— GIVEN INFORMATION —
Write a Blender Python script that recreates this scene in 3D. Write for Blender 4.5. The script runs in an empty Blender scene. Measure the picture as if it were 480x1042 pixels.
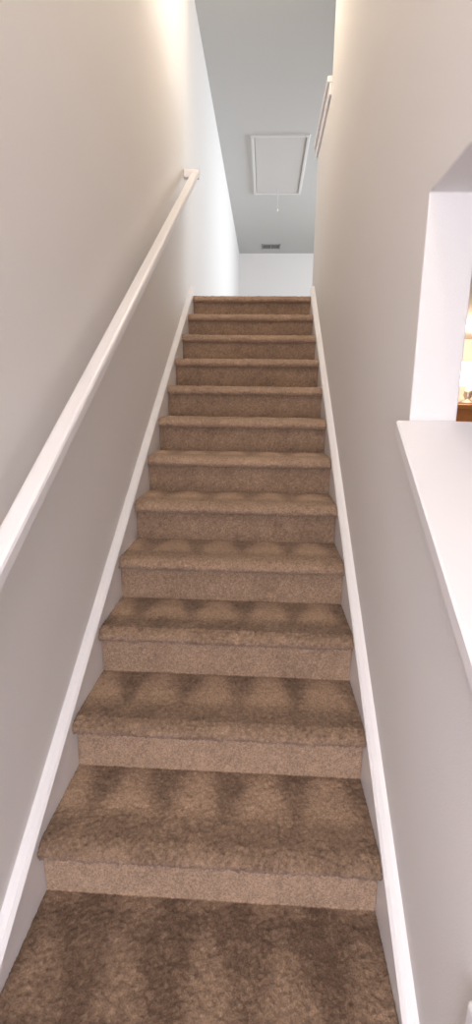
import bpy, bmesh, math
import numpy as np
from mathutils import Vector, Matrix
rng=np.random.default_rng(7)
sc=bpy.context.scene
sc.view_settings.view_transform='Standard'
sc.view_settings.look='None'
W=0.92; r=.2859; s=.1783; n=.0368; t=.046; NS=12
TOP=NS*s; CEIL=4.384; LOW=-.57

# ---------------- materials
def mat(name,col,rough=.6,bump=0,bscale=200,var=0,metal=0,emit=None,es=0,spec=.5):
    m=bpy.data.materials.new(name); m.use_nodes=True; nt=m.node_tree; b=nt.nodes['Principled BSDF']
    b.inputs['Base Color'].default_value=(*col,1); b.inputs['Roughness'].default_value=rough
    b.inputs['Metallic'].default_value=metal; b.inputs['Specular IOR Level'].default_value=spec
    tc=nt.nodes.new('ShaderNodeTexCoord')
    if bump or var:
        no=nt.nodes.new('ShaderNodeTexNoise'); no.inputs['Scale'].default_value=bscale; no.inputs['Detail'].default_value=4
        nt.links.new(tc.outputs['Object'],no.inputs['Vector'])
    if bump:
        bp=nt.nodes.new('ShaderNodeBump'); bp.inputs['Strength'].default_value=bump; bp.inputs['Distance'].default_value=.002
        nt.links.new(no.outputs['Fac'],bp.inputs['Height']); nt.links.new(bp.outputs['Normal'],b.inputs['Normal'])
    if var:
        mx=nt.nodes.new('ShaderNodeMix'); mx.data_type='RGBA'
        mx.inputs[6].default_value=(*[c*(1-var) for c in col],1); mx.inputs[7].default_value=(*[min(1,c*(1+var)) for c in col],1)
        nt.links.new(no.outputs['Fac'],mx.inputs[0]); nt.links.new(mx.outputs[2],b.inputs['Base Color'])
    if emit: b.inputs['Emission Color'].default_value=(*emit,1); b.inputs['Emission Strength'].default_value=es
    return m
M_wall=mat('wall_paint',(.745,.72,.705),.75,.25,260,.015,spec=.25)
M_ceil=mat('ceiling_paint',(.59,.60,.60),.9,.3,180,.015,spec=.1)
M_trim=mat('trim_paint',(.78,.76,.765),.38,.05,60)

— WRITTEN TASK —
Skip every picture and return the lines above from the top through the one that contains "TOP=NS*s; CEIL=4.384; LOW=-.57".

— RESPONSE TO THE EXERCISE —
Write a Blender Python script that recreates this scene in 3D. Write for Blender 4.5. The script runs in an empty Blender scene. Measure the picture as if it were 480x1042 pixels.
import bpy, bmesh, math
import numpy as np
from mathutils import Vector, Matrix
rng=np.random.default_rng(7)
sc=bpy.context.scene
sc.view_settings.view_transform='Standard'
sc.view_settings.look='None'
W=0.92; r=.2859; s=.1783; n=.0368; t=.046; NS=12
TOP=NS*s; CEIL=4.384; LOW=-.57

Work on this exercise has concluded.